Begin
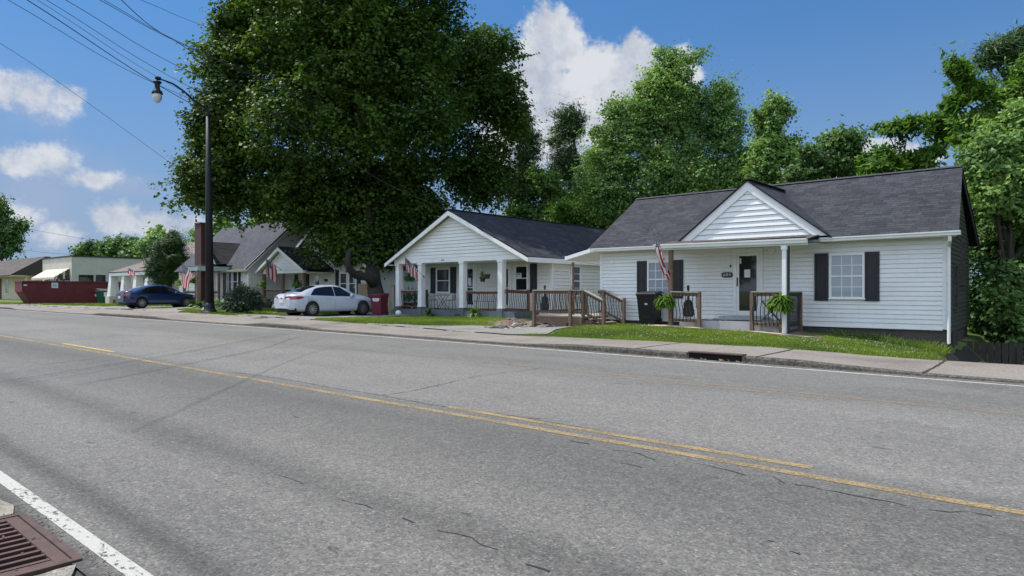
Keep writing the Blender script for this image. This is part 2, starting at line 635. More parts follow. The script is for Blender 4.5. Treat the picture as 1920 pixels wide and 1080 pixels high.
def mat_asphalt():
    m, nt, bs, out = nodes_of('asphalt')
    tc = nt.nodes.new('ShaderNodeTexCoord')
    vo = nt.nodes.new('ShaderNodeTexVoronoi')
    vo.inputs['Scale'].default_value = 75
    nt.links.new(tc.outputs['Object'], vo.inputs['Vector'])
    sepc = nt.nodes.new('ShaderNodeSeparateColor')
    nt.links.new(vo.outputs['Color'], sepc.inputs[0])
    agg = ramp(nt, sepc.outputs[0], [(0.0, (0.48, 0.47, 0.46)), (0.35, (0.80, 0.79, 0.77)), (0.72, (1.0, 0.985, 0.96)), (0.93, (1.22, 1.20, 1.15)), (1.0, (1.75, 1.72, 1.64))])
    vo2 = nt.nodes.new('ShaderNodeTexVoronoi')
    vo2.inputs['Scale'].default_value = 24
    nt.links.new(tc.outputs['Object'], vo2.inputs['Vector'])
    sep2 = nt.nodes.new('ShaderNodeSeparateColor')
    nt.links.new(vo2.outputs['Color'], sep2.inputs[0])
    agg2 = ramp(nt, sep2.outputs[1], [(0.0, (0.68, 0.68, 0.68)), (0.5, (1, 1, 1)), (1.0, (1.28, 1.28, 1.26))])
    fine = noise(nt, 160, 4, 0.75)
    # lane-wise wear: position across the road (object Y)
    sp = nt.nodes.new('ShaderNodeSeparateXYZ')
    nt.links.new(tc.outputs['Object'], sp.inputs[0])
    wob = noise(nt, 0.25, 4, 0.5)
    ma = nt.nodes.new('ShaderNodeMath'); ma.operation = 'MULTIPLY_ADD'
    nt.links.new(wob, ma.inputs[0]); ma.inputs[1].default_value = 0.16
    nt.links.new(sp.outputs[1], ma.inputs[2])
    mr = nt.nodes.new('ShaderNodeMapRange')
    nt.links.new(ma.outputs[0], mr.inputs[0])
    mr.inputs[1].default_value = 0.08
    mr.inputs[2].default_value = 14.08
    def p(y):
        return y / 14.0
    b = 0.166
    lane = ramp(nt, mr.outputs[0], [(0, (b * .42, b * .42, b * .42)), (p(1.17), (b * .45, b * .45, b * .45)), (p(1.24), (b * .9, b * .9, b * .9)), (p(1.44), (b * 1.0, b * 1.0, b)), (p(1.56), (b * .52, b * .52, b * .52)), (p(1.74), (b * .98, b * .98, b * .98)), (p(2.4), (b * 1.04,) * 3),
                 (p(2.78), (b * .72,) * 3), (p(3.2), (b * 1.02,) * 3), (p(4.1), (b * .84,) * 3), (p(4.8), (b * .72,) * 3), (p(5.5), (b * .96,) * 3),
                 (p(5.8), (b * 1.18,) * 3), (p(8.8), (b * 1.15,) * 3), (p(9.7), (b * .98, b * 1.0, b * .99)), (p(11.2), (b * 1.04, b * 1.06, b * 1.05)), (1.0, (b * 1.0,) * 3)])
    big = noise(nt, 0.8, 5, 0.6, stretch=(0.35, 1, 1))
    c = mixc(nt, lane, (1.04, 1.0, 0.945), 1.0, 'MULTIPLY')
    c = mixc(nt, c, ramp(nt, big, [(0.3, (0.88, 0.88, 0.88)), (0.7, (1.1, 1.1, 1.09))]), 1.0, 'MULTIPLY')
    c = mixc(nt, c, agg, 0.80, 'MULTIPLY')
    stn = noise(nt, 0.55, 6, 0.7, stretch=(0.5, 1.3, 1))
    c = mixc(nt, c, ramp(nt, stn, [(0.30, (0.74, 0.74, 0.74)), (0.42, (1, 1, 1)), (0.62, (1, 1, 1)), (0.75, (1.12, 1.12, 1.10))]), 0.8, 'MULTIPLY')
    c = mixc(nt, c, agg2, 0.35, 'MULTIPLY')
    c = mixc(nt, c, ramp(nt, fine, [(0.3, (0.62, 0.62, 0.62)), (0.7, (1.32, 1.32, 1.3))]), 0.55, 'MULTIPLY')
    # small dark pits and hair cracks
    cr = nt.nodes.new('ShaderNodeTexNoise')
    cr.inputs['Scale'].default_value = 5.5
    cr.inputs['Detail'].default_value = 5
    mp = nt.nodes.new('ShaderNodeMapping'); mp.inputs['Scale'].default_value = (0.45, 1.5, 1)
    nt.links.new(tc.outputs['Object'], mp.inputs[0]); nt.links.new(mp.outputs[0], cr.inputs['Vector'])
    pits = ramp(nt, cr.outputs['Fac'], [(0.0, (0.45, 0.45, 0.45)), (0.275, (0.5, 0.5, 0.5)), (0.30, (1, 1, 1)), (1.0, (1, 1, 1))])
    c = mixc(nt, c, pits, 0.9, 'MULTIPLY')
    nt.links.new(c, bs.inputs['Base Color'])
    bs.inputs['Roughness'].default_value = 0.85
    bs.inputs['Specular IOR Level'].default_value = 0.25
    bump(nt, bs, agg, 0.55, 0.004)
    return m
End
### What to do:
Transcribe each line above verbatim, with the pictures left out.

### Response:
Keep writing the Blender script for this image. This is part 2, starting at line 635. More parts follow. The script is for Blender 4.5. Treat the picture as 1920 pixels wide and 1080 pixels high.
def mat_asphalt():
    m, nt, bs, out = nodes_of('asphalt')
    tc = nt.nodes.new('ShaderNodeTexCoord')
    vo = nt.nodes.new('ShaderNodeTexVoronoi')
    vo.inputs['Scale'].default_value = 75
    nt.links.new(tc.outputs['Object'], vo.inputs['Vector'])
    sepc = nt.nodes.new('ShaderNodeSeparateColor')
    nt.links.new(vo.outputs['Color'], sepc.inputs[0])
    agg = ramp(nt, sepc.outputs[0], [(0.0, (0.48, 0.47, 0.46)), (0.35, (0.80, 0.79, 0.77)), (0.72, (1.0, 0.985, 0.96)), (0.93, (1.22, 1.20, 1.15)), (1.0, (1.75, 1.72, 1.64))])
    vo2 = nt.nodes.new('ShaderNodeTexVoronoi')
    vo2.inputs['Scale'].default_value = 24
    nt.links.new(tc.outputs['Object'], vo2.inputs['Vector'])
    sep2 = nt.nodes.new('ShaderNodeSeparateColor')
    nt.links.new(vo2.outputs['Color'], sep2.inputs[0])
    agg2 = ramp(nt, sep2.outputs[1], [(0.0, (0.68, 0.68, 0.68)), (0.5, (1, 1, 1)), (1.0, (1.28, 1.28, 1.26))])
    fine = noise(nt, 160, 4, 0.75)
    # lane-wise wear: position across the road (object Y)
    sp = nt.nodes.new('ShaderNodeSeparateXYZ')
    nt.links.new(tc.outputs['Object'], sp.inputs[0])
    wob = noise(nt, 0.25, 4, 0.5)
    ma = nt.nodes.new('ShaderNodeMath'); ma.operation = 'MULTIPLY_ADD'
    nt.links.new(wob, ma.inputs[0]); ma.inputs[1].default_value = 0.16
    nt.links.new(sp.outputs[1], ma.inputs[2])
    mr = nt.nodes.new('ShaderNodeMapRange')
    nt.links.new(ma.outputs[0], mr.inputs[0])
    mr.inputs[1].default_value = 0.08
    mr.inputs[2].default_value = 14.08
    def p(y):
        return y / 14.0
    b = 0.166
    lane = ramp(nt, mr.outputs[0], [(0, (b * .42, b * .42, b * .42)), (p(1.17), (b * .45, b * .45, b * .45)), (p(1.24), (b * .9, b * .9, b * .9)), (p(1.44), (b * 1.0, b * 1.0, b)), (p(1.56), (b * .52, b * .52, b * .52)), (p(1.74), (b * .98, b * .98, b * .98)), (p(2.4), (b * 1.04,) * 3),
                 (p(2.78), (b * .72,) * 3), (p(3.2), (b * 1.02,) * 3), (p(4.1), (b * .84,) * 3), (p(4.8), (b * .72,) * 3), (p(5.5), (b * .96,) * 3),
                 (p(5.8), (b * 1.18,) * 3), (p(8.8), (b * 1.15,) * 3), (p(9.7), (b * .98, b * 1.0, b * .99)), (p(11.2), (b * 1.04, b * 1.06, b * 1.05)), (1.0, (b * 1.0,) * 3)])
    big = noise(nt, 0.8, 5, 0.6, stretch=(0.35, 1, 1))
    c = mixc(nt, lane, (1.04, 1.0, 0.945), 1.0, 'MULTIPLY')
    c = mixc(nt, c, ramp(nt, big, [(0.3, (0.88, 0.88, 0.88)), (0.7, (1.1, 1.1, 1.09))]), 1.0, 'MULTIPLY')
    c = mixc(nt, c, agg, 0.80, 'MULTIPLY')
    stn = noise(nt, 0.55, 6, 0.7, stretch=(0.5, 1.3, 1))
    c = mixc(nt, c, ramp(nt, stn, [(0.30, (0.74, 0.74, 0.74)), (0.42, (1, 1, 1)), (0.62, (1, 1, 1)), (0.75, (1.12, 1.12, 1.10))]), 0.8, 'MULTIPLY')
    c = mixc(nt, c, agg2, 0.35, 'MULTIPLY')
    c = mixc(nt, c, ramp(nt, fine, [(0.3, (0.62, 0.62, 0.62)), (0.7, (1.32, 1.32, 1.3))]), 0.55, 'MULTIPLY')
    # small dark pits and hair cracks
    cr = nt.nodes.new('ShaderNodeTexNoise')
    cr.inputs['Scale'].default_value = 5.5
    cr.inputs['Detail'].default_value = 5
    mp = nt.nodes.new('ShaderNodeMapping'); mp.inputs['Scale'].default_value = (0.45, 1.5, 1)
    nt.links.new(tc.outputs['Object'], mp.inputs[0]); nt.links.new(mp.outputs[0], cr.inputs['Vector'])
    pits = ramp(nt, cr.outputs['Fac'], [(0.0, (0.45, 0.45, 0.45)), (0.275, (0.5, 0.5, 0.5)), (0.30, (1, 1, 1)), (1.0, (1, 1, 1))])
    c = mixc(nt, c, pits, 0.9, 'MULTIPLY')
    nt.links.new(c, bs.inputs['Base Color'])
    bs.inputs['Roughness'].default_value = 0.85
    bs.inputs['Specular IOR Level'].default_value = 0.25
    bump(nt, bs, agg, 0.55, 0.004)
    return m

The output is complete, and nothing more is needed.